About Watermelon and Feta Salad

I do not make idle threats. However, I am horrifying lazy. Actually, that’s not true at all; I’ve just been traveling a heck of a lot the last couple months so I haven’t had the opportunity to do much cooking. HOWEVER however, revenge is a dish best served cold, as is this one, and long ago I threatened Candice and Heather Anne with this recipe so here it is. NOT that I’m trying to get revenge on them for anything or nothing, it’s just that they were a little aghast at the idea even though it is SO GOOD.

(THAT SAID, we made this for Seth’s mother back in May and, while she didn’t hate it, she informed us that she wouldn’t be making it for herself any time soon. Also that she suddenly developed a love for kalamata olives. Silver lining?)

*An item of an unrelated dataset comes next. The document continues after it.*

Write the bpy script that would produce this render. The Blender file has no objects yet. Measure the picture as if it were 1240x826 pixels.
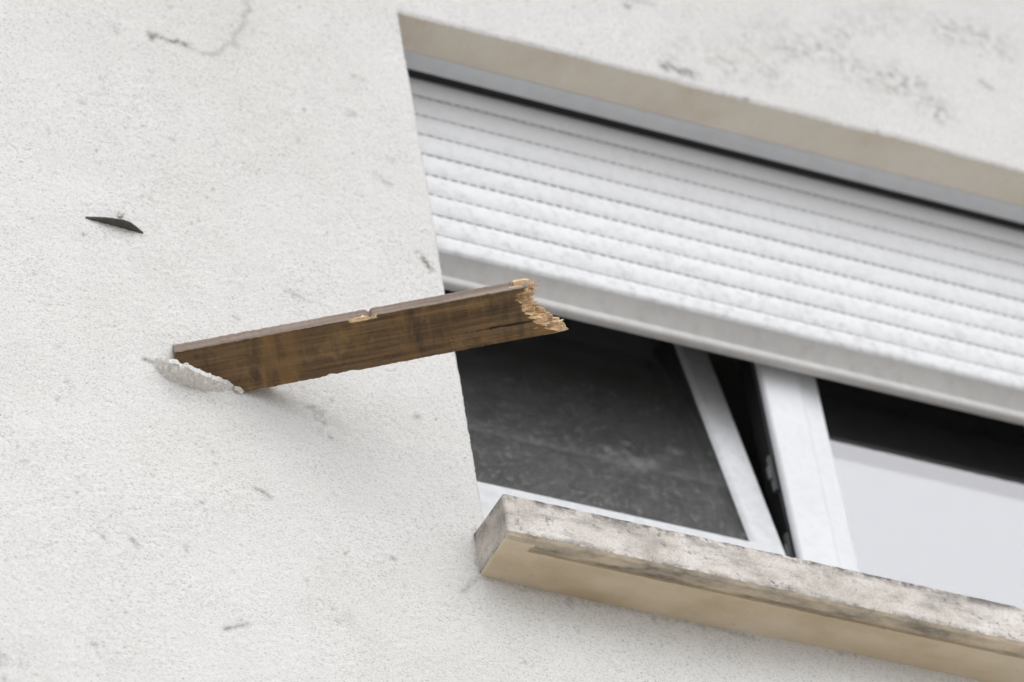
import bpy, math, random
import numpy as np
from mathutils import Matrix, Vector

scene = bpy.context.scene
R = math.radians
Z0 = 7.9            # height of the window head above the street; all "local" z below count from there

# ------------------------------------------------------------------ camera
cam_d = bpy.data.cameras.new("camera")
cam = bpy.data.objects.new("camera", cam_d)
scene.collection.objects.link(cam)
scene.camera = cam
cam_d.sensor_width = 36.0
cam_d.lens = 200.0
cam_d.clip_start = 0.1
cam_d.clip_end = 2000.0
right = Vector((0.8930757325530175, -0.4307777649971319, -0.12979311657005133))
up = Vector((-0.20766750810138931, -0.650617269163382, 0.7304597012466484))
fwd = Vector((0.39911144058251513, 0.6254020197044932, 0.6705090392721714))
m = Matrix.Identity(4)
for i in range(3):
    m[i][0], m[i][1], m[i][2] = right[i], up[i], -fwd[i]
m[0][3], m[1][3], m[2][3] = -3.24533677, -5.23923419, -6.28798171 + Z0
cam.matrix_world = m
cam_d.dof.use_dof = True
cam_d.dof.focus_distance = 7.93
cam_d.dof.aperture_fstop = 4.0

# ------------------------------------------------------------------ sky and sun (bright overcast)
SUN_EL, SUN_AZ = 47.0, 8.0      # azimuth measured from straight in front of the wall, negative = from the left
to_sun = Vector((math.sin(R(SUN_AZ)) * math.cos(R(SUN_EL)), -math.cos(R(SUN_AZ)) * math.cos(R(SUN_EL)), math.sin(R(SUN_EL))))
world = bpy.data.worlds.new("World")
scene.world = world
world.use_nodes = True
wn = world.node_tree.nodes
wl = world.node_tree.links
wn.clear()
sky = wn.new("ShaderNodeTexSky")
sky.sky_type = 'NISHITA'
sky.sun_disc = False
sky.sun_elevation = R(SUN_EL)
sky.sun_rotation = math.atan2(to_sun.x, to_sun.y)
sky.air_density = 1.0
sky.dust_density = 4.0
sky.ozone_density = 1.0
hsv = wn.new("ShaderNodeHueSaturation")
hsv.inputs['Saturation'].default_value = 0.22
cloud = wn.new("ShaderNodeMix")
cloud.data_type = 'RGBA'
cloud.inputs[0].default_value = 0.8
cloud.inputs[7].default_value = (7.5, 7.7, 8.15, 1)      # even cloud cover
bg = wn.new("ShaderNodeBackground")
bg.inputs['Strength'].default_value = 0.125
wo = wn.new("ShaderNodeOutputWorld")
wl.new(sky.outputs[0], hsv.inputs['Color'])
wl.new(hsv.outputs[0], cloud.inputs[6])
wl.new(cloud.outputs[2], bg.inputs['Color'])
wl.new(bg.outputs[0], wo.inputs['Surface'])

sun_d = bpy.data.lights.new("sun", 'SUN')
sun_d.energy = 1.15
sun_d.angle = R(60)
sun_d.color = (1.0, 0.985, 0.965)
sun = bpy.data.objects.new("sun", sun_d)
scene.collection.objects.link(sun)
sun.location = (-3, -6, 14)
sun.rotation_euler = to_sun.to_track_quat('Z', 'Y').to_euler()

scene.view_settings.view_transform = 'Standard'
scene.view_settings.look = 'None'
scene.view_settings.gamma = 1.0
scene.view_settings.exposure = 0.38
scene.view_settings.use_curve_mapping = False

rng = np.random.default_rng(11)
random.seed(5)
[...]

The key to this salad has a lot to do with balance, with playing off salty and sweet and sour, with freshness bouncing off heartiness. And if you’ve ever put salt on your apple or watermelon you’ll know exactly what I mean. (Do other people actually do this? Or is this another weirdo Vietnamese habit I think is normal?) All that nonsense said, I don’t have a whole lot of instruction for you on this one; just(ish) a list of ingredients. Which look like this:

And consist of:

  • A watermelon (the sweeter the better), cut into bite-sized chunks
  • A block of feta cheese, cut into smaller bite-sized chunks
  • Good quality kalamata olives, cut in half
  • Fresh mint, julienned
  • Fresh lime
  • Extra virgin olive oil
  • Salt and pepper to taste

I said that the key to this dish is balance, and the key to balance is ratio. So basically you want a quarter to a third the amount of feta and olives as to the watermelon. Does that make sense? MATH IS HARD. What I mean to say is, you want mostly watermelon, with a bit of feta and olive mixed in to add a little salty accent.

After you've carried the two, put all that in a bowl, add a fair bit of the mint, a generous squeeze of lime juice, and a glug or two of extra virgin olive oil. (You can also add thinly sliced red onion to this, but I never do.)

Give it a gentle stir and an initial taste. My guess is that it’s going to need a bit more lime juice, and some salt and pepper. But they’re your taste buds, so you decide for yourself. Then, cover the bowl with plastic wrap and refrigerate it for an hour or two until it’s nice and cold.

And voila. A refreshing salad for a hot barbecue.

(One small note: this salad doesn’t keep well. The salt eventually breaks down the watermelon and turns it into mush, so it’s best to make this the day you need it and not the day before. Consider yourself warned.)